Ciekawszą kwestię poruszył Artur Zawisza na swoim portalu Facebookowym. W bardzo ostrych i wulgarnych słowach odniósł się do całej eskapady, przypominając, iż miała ona miejsce w dniach kiedy Polacy odwiedzali groby swoich zmarłych bliskich z okazji Wszystkich Świętych i Zaduszek. Przyznaję, to mnie prawie ścina z nóg. Nie, nie słowa Zawiszy, a zachowanie tych wyluzowanych pisowców. Dlaczego prawie? Bo ja tak naprawdę po karierowiczach z PiSu wiele się nie spodziewam, ale tym razem pokazali oblicze, które każdemu zwolennikowi tej partii powinno otworzyć oczy.

Ja nawet w latach mojego wojującego antyklerykalizmu zawsze pamiętałem o dacie 1 listopada, tyle że zwałem wówczas ten dzień "świętem zmarłych", no ale odwiedzenie grobów bliskich to była dla mnie najwyższa powinność i ani na chwilę nie zwątpiłem w sens tego obyczaju. Tak mnie oczywiście wychowano, ale ja nie potrafiłbym po prostu olać wszystkiego i jechać do ciepłych krajów uwalać się tequilą. Czymś co wyróżnia człowieka cywilizacji łacińskiej od homo sovieticusa jest pamięć o zmarłych.
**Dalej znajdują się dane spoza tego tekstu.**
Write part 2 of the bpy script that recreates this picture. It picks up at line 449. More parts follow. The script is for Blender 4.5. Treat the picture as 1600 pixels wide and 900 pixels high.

Ta pamięć wyróżnia nas zresztą nie tylko od homo sovieticusa, ale także od zwierząt. Zatem nie wiem czy do Madrytu poleciały za przeproszeniem gibony, czy tylko kulturowi marksiści. 

Bo nie wierzę że Hofman, Kamiński i Rogacki + ich żony nie mają kogo odwiedzać na cmentarzach. To co prawda wszystko młodzież polityczna, ich rodzice mogą jeszcze żyć, ale dziadkowie? A koledzy z partii którzy zginęli w Smoleńsku? O nich nie warto pamiętać? Nie warto zapalić świeczki na grobie? Ciarki obrzydzenia mnie przechodzą jak wyobrażę sobie nieoświetlony grób bliskiego któregoś z tych panów i w tym czasie ich balujących w Madrycie. Tzw oficjalnie udających ekspertów od dronów. I wyobraźcie sobie teraz, że gdyby nie ta banalna awantura w samolocie, oni dalej z pełnym cynizmem upominaliby się o pomnik śp. Lecha Kaczyńskiego. Z pełnym cynizmem udawali przywiązanie do wiary chrześcijańskiej. Ponieważ sprawa się wydała, próbują to odkręcić, przynajmniej finansowo, bo wizerunkowo ci karierowicze są już dawno spaleni. Powinni być dla każdego kto wspiera w PiSie ideowość.